Implications and Future Directions

The LRA benchmark lays the groundwork for a more streamlined and comprehensive evaluation of efficient Transformer models. Practically, it pushes researchers to consider balanced trade-offs between accuracy, speed, and memory, addressing real-world constraints. Theoretically, it stimulates further exploration into the inductive biases and architectural innovations that can effectively address long-context dependencies.

Given the uniformly challenging nature of the proposed tasks, it is anticipated that future developments will focus on refining the inductive biases and optimizing the hardware alignments to achieve better performance metrics. Efficient Transformers for specific data types and structures, thereby potentially leading to specialized models for unique long-context scenarios, could be a significant direction for future research.

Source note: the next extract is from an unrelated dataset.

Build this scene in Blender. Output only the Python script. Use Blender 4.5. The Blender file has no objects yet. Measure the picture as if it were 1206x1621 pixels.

The failure of all models in the Path-X task, which involves sequences of 16K tokens, highlights the necessity for novel approaches that can handle extremely long sequences efficiently. This aspect of the benchmark, intended to spur innovation, may likely inspire the next wave of research on scalable Transformer architectures.

Conclusion

The Long-Range Arena benchmark represents a critical step toward standardized evaluation in efficient Transformer research. By providing a unified suite of tasks and robust evaluation metrics, the authors facilitate a deeper understanding of model capabilities and limitations in long-context scenarios. This work not only benchmarks current approaches but also sets the stage for future research aimed at creating more efficient and scalable Transformer models.

Overall, the LRA shows that while significant progress has been made, there remains ample room for improvement in developing models that can uniformly perform well across a variety of long-range dependencies, balancing accuracy, efficiency, and practical applicability.